## What is asked
Stop after the line with "col = sc.collection": repeat exactly every line before it, beginning with the first, and that line itself.

## Data extract

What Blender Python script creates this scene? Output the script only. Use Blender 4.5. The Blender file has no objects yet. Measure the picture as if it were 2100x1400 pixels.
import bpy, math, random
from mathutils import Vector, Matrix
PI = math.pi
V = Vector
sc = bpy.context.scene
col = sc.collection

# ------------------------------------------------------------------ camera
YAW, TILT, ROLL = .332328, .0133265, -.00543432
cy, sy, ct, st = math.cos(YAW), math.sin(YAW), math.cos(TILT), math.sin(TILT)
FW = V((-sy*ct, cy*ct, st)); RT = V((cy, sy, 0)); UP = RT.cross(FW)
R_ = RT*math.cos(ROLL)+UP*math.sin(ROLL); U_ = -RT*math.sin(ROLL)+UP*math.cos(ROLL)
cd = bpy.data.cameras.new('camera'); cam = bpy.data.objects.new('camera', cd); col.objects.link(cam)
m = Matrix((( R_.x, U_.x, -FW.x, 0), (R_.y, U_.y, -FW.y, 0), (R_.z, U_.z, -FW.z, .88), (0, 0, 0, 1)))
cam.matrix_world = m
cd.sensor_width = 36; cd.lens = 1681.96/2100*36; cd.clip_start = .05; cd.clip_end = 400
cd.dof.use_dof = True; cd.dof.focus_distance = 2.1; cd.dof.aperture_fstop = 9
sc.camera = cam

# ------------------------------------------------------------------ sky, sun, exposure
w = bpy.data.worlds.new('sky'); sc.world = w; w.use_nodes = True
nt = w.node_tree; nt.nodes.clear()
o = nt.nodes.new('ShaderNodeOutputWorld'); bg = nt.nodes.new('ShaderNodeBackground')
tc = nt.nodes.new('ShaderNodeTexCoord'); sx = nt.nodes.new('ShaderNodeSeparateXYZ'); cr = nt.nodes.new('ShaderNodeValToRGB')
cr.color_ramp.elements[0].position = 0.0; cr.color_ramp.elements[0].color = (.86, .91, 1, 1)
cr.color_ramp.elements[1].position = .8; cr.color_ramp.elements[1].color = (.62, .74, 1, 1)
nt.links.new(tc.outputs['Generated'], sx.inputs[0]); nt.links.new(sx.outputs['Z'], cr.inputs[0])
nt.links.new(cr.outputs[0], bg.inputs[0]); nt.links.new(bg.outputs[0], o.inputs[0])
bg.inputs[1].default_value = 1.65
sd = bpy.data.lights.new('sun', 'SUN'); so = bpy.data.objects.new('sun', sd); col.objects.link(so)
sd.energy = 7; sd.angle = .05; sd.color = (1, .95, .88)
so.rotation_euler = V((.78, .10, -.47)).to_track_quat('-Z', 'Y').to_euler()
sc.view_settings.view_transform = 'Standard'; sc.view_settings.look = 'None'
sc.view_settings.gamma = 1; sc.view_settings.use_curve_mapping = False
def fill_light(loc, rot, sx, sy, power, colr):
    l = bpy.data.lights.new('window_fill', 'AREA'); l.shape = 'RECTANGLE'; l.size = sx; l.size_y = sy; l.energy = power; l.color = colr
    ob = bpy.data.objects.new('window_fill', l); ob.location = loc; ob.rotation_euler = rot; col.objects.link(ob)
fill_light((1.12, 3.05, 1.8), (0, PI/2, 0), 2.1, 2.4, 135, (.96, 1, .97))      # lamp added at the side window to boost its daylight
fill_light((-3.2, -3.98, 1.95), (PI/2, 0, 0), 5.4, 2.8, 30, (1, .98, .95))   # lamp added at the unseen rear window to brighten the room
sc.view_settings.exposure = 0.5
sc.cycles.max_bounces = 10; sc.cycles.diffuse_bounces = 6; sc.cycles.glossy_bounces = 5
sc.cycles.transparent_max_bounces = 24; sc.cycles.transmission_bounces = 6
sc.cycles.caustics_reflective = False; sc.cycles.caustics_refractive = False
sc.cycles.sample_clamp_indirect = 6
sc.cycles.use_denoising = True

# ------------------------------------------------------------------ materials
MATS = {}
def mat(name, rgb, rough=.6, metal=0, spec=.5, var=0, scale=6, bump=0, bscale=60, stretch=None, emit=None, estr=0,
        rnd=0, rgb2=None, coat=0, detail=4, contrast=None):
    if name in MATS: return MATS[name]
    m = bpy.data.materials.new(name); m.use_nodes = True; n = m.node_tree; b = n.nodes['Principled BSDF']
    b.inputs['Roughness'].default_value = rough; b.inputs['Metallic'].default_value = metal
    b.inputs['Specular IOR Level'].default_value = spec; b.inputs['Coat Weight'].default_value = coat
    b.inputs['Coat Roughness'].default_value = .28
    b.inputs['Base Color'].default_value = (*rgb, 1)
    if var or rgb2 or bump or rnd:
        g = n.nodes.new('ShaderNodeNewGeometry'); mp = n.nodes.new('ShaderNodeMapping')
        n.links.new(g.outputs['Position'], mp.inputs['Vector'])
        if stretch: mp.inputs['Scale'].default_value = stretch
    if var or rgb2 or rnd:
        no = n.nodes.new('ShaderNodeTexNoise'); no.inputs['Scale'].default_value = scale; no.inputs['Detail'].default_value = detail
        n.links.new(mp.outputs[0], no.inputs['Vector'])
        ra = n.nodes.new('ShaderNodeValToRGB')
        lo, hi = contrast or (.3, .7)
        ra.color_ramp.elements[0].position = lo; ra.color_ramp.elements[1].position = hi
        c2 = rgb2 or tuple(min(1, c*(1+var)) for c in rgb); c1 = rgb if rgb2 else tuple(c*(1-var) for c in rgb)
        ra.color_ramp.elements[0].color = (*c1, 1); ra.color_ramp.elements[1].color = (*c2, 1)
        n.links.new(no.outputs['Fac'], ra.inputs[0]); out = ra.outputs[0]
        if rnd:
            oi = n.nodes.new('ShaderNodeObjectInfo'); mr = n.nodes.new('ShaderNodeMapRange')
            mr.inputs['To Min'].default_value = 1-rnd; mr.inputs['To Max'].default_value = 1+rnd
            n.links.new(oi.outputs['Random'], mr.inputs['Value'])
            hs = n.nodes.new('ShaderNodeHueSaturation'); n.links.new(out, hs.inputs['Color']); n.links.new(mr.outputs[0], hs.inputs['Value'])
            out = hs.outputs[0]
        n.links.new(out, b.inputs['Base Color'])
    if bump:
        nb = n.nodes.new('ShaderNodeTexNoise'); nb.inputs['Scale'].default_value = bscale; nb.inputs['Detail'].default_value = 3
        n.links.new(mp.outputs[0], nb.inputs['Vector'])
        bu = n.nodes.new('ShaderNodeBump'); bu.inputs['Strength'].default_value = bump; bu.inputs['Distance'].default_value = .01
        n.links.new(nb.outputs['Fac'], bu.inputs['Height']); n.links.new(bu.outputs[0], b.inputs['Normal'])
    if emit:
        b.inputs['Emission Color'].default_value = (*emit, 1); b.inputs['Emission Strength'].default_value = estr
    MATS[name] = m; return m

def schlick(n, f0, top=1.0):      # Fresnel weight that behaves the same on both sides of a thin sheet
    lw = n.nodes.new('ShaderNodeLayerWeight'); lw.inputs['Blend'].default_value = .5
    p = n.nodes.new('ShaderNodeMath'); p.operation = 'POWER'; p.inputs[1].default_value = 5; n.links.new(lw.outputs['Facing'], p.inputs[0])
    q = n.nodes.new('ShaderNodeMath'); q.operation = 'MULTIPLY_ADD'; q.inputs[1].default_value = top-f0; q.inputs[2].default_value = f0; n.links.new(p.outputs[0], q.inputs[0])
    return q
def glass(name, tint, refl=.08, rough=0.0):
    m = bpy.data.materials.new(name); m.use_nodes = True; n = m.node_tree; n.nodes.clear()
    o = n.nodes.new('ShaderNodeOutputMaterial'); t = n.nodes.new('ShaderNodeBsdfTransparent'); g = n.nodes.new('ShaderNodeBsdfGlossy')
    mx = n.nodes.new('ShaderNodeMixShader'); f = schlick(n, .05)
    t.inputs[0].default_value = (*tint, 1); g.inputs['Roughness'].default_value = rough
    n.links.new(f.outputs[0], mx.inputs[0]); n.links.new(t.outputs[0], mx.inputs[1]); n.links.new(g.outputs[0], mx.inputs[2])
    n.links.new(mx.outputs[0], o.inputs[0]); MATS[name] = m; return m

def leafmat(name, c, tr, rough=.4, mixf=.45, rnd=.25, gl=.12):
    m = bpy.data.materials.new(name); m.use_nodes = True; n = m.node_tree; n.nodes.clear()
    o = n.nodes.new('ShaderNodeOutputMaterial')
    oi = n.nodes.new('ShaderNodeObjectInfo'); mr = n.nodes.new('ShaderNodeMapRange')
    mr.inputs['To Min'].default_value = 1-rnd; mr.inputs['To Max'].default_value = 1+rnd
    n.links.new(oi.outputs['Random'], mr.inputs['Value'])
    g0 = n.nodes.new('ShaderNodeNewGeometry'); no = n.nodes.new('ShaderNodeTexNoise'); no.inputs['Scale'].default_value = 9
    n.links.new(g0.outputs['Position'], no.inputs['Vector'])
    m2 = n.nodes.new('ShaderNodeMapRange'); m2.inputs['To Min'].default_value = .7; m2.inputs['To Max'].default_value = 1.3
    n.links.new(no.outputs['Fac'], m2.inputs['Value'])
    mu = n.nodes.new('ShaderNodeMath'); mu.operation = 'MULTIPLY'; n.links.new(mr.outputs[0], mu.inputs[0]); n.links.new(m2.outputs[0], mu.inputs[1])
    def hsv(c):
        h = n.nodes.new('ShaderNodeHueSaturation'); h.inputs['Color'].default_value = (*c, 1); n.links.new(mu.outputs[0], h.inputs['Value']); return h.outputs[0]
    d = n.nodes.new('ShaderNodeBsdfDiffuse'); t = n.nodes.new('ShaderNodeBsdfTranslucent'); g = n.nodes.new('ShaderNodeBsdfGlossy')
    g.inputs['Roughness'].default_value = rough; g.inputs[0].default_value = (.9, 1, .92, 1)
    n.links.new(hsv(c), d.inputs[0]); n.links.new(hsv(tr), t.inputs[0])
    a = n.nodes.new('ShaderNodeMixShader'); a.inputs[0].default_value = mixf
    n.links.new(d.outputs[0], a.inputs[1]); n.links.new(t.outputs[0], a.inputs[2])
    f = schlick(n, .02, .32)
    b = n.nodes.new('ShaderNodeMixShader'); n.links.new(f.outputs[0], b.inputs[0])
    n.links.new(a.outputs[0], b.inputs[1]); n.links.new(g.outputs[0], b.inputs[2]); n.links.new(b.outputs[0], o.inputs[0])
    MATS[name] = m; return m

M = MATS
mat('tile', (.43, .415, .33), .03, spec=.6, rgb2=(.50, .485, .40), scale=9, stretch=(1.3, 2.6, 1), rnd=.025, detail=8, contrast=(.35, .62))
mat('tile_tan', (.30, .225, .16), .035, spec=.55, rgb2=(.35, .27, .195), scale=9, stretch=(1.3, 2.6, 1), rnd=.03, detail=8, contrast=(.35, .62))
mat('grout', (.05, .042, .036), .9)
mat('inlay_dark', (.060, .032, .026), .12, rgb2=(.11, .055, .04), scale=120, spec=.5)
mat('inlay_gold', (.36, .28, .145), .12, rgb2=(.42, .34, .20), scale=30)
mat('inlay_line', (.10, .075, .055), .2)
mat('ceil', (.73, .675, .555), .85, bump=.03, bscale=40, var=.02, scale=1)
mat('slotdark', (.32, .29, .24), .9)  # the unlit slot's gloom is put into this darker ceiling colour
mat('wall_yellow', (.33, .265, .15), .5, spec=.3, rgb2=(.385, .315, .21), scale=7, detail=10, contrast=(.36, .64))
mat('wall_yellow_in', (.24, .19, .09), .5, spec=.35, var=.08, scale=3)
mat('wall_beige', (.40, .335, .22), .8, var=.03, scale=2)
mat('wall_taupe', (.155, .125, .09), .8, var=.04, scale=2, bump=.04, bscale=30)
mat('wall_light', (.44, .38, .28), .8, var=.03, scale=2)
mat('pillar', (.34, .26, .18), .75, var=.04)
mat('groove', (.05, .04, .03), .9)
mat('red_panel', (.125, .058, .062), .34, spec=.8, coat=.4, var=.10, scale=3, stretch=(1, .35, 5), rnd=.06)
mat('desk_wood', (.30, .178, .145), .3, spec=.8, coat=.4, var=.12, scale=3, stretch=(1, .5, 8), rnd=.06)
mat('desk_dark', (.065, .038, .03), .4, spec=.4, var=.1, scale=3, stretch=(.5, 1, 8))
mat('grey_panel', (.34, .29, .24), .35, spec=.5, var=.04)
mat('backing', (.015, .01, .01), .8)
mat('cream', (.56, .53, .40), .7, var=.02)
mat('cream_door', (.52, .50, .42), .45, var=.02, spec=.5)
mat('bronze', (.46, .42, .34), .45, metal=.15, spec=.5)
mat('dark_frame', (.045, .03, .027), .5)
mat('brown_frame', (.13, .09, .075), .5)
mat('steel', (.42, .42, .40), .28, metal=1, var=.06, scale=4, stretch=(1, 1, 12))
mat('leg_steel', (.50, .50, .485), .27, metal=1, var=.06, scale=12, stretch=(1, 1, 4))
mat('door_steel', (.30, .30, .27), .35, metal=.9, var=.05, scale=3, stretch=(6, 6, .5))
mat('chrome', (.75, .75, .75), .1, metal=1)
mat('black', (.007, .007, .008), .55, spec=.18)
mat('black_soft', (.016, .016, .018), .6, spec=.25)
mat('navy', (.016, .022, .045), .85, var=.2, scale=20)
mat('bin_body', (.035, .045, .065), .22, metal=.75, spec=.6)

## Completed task
What Blender Python script creates this scene? Output the script only. Use Blender 4.5. The Blender file has no objects yet. Measure the picture as if it were 2100x1400 pixels.
import bpy, math, random
from mathutils import Vector, Matrix
PI = math.pi
V = Vector
sc = bpy.context.scene
col = sc.collection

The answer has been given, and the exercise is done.